Ici la démarche est toute différente. Aux erreurs qui guettent les Colossiens il n’oppose pas de réfutation point par point. A la polémique il préfère la prévention par un enseignement sur ce qui est unique et fondamental dans l’Evangile. Ce faisant il aura dénoncé les atteintes de l’erreur là où on ne les soupçonnait pas. Tout en mentionnant, sans ménagement d’ailleurs, un certain nombre de points qui séduisent tant les personnes en quête du « plus » ou du « plein », il s’attache surtout à exposer le caractère souverain, universel et exclusif de la personne et de l’œuvre de Jésus-Christ.
Aux spéculations illusoires, aux prescriptions aliénantes, aux expériences fluctuantes, il oppose la limpidité, la sécurité, la permanence de la foi.
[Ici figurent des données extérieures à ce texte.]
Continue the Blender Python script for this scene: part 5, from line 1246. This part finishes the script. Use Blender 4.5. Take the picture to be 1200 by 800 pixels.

Avant d’avertir et d’exhorter il rappelle et explique : toute plénitude, toute sagesse, toute puissance, toute espérance de délivrance et de vie est en Christ et vous êtes — nous sommes — participants de sa gloire, par l’amour de Dieu et par la foi en lui (2.12). Il n’y a pas d’autre source, pas d’autre voie, il n’y a pas d’autre Evangile. Etes-vous — sommes-nous — des chrétiens confiants et reconnaissants partageant la paix (2.7) ? Ou de ces croyants tourmentés et perpétuellement insatisfaits, finalement sans espoir (1.23) ?
Colosses a disparu ainsi que son église avec ses problèmes particuliers du 1er siècle, mais la lettre adressée aux chrétiens de cette obscure bourgade d’Asie mineure est lue et relue jusque dans les plus grandes métropoles de toute la terre. Elle nous livre une synthèse magistrale de « l’essentiel » c’est-à-dire ce qui fonde et constitue l’Evangile : Jésus-Christ, lui-même, celui qui nous révèle Dieu, celui qui nous réconcilie avec Dieu, celui qui a vaincu tous les pouvoirs, celui qui nous donne l’espérance, nous unit, nous fait aimer le prochain.